EU knöpft sich Facebook-Werbung vor

EU knöpft sich Facebook-Werbung vor
Während in den USA ein Börsengang im Raum steht, bringen neue EU-Regeln das Geschäftsmodell der Firma ins Wanken.

Ein Börsengang, der zehn Milliarden Dollar einspielen und Facebook mit der unglaublichen Summe von 100 Milliarden Dollar bewerten soll: Die Meldung des Wall Street Journal sorgte vor allem in den USA für viel Aufsehen. Immerhin: Wenn Mark Zuckerbergs Online-Netzwerk wie kolportiert im April 2012 den Schritt wagt, wäre das der größte Börsengang der IT-Geschichte: Google nahm 2004 etwa 1,9 Milliarden Dollar ein.

Ausbremsen

Die Euphorie in den USA kann derweil nicht nach Europa überschwappen. Die EU-Kommission will die Art, wie Internetfirmen Nutzerdaten zu Werbezwecken sammeln, neu reglementieren - und stellt damit das gesamte Geschäftsmodell von Facebook infrage. "Der Bürger hat ein Recht auf seine privaten Daten", sagte EU-Justizkommissarin Viviane Reding kürzlich in einem Interview mit dem KURIER. "Wenn Firmen diese Daten verwenden wollen, muss er zustimmen." Facebook holt sich diese Zustimmung, dass vom Alter bis zu den Hobbys alles für Werbung ausgewertet werden kann, derzeit über die seitenlangen Nutzungsbedingungen ein, die jedes Mitglied bei der ersten Anmeldung akzeptieren muss.

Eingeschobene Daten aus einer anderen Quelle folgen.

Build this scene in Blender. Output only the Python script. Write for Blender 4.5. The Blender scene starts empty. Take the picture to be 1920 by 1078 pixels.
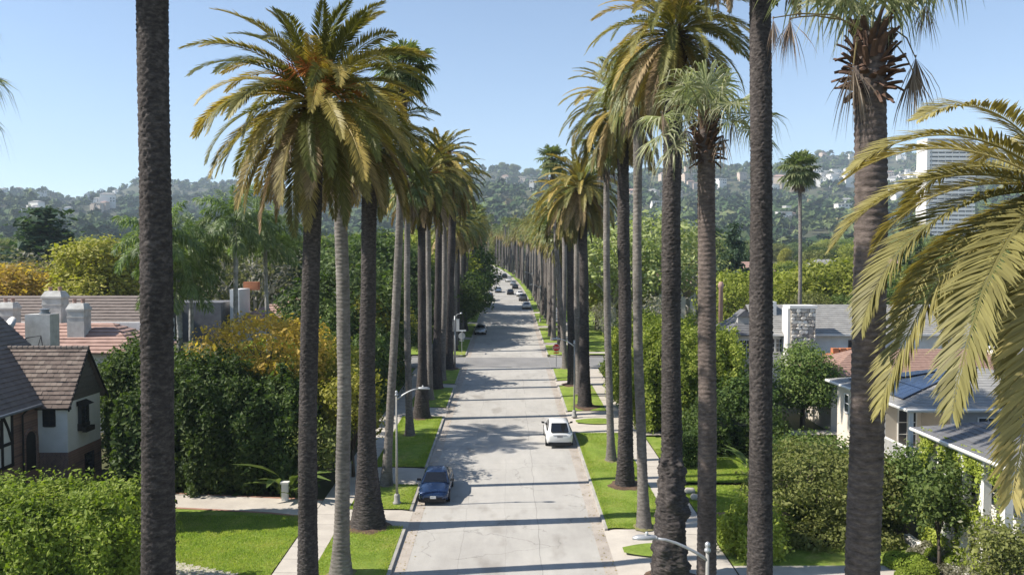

Eine neue EU-Direktive, die bereits im Jänner 2012 (drei Monate vor einem möglichen Facebook-Börsengang) vorgestellt wird, soll das ändern. Die europäischen Mitglieder müssten eigentlich ausdrücklich gefragt werden, ob sie auf ihre Daten zugeschnittene Werbung wollen oder nicht.

Ablehnung

"Das hätte starke Auswirkungen auf die gesamte Internet-Werbung, nicht nur auf Facebook, sondern etwa auch auf Google", sagt Michael Kamleitner, Social-Media-Experte bei der Agentur "Die Socialisten". "Ein signifikanter Teil der Nutzer würde dem wohl nicht zustimmen." Für Facebook hätte das dramatische Folgen: 2011 macht die US-Firma mit diesem Geschäftsmodell voraussichtlich 4,27 Milliarden Dollar Umsatz. Da 75 Prozent der mehr als 800 Millionen Nutzer außerhalb der USA leben, ist Mark Zuckerberg immer stärker auf ausländische Werbemärkte - vor allem Europa - angewiesen.

Durchschaut

Facebook sieht die Sache naturgemäß anders. "Wir sind vollkommen konform mit dem EU-Recht", so ein Sprecher. Aus Sicht der Firma hat das gezielte Schalten von Anzeigen Vorteile. Wenn Werbung den Interessen des Nutzers entspräche, würde sie nicht als störend empfunden. "Das ist eine sehr manipulative Art der Werbung", sagt Christian Jeitler, Sprecher des Wiener Datenschutzvereins "Quintessenz". Zudem würden Freunde missbraucht werden, um Produkte zu empfehlen.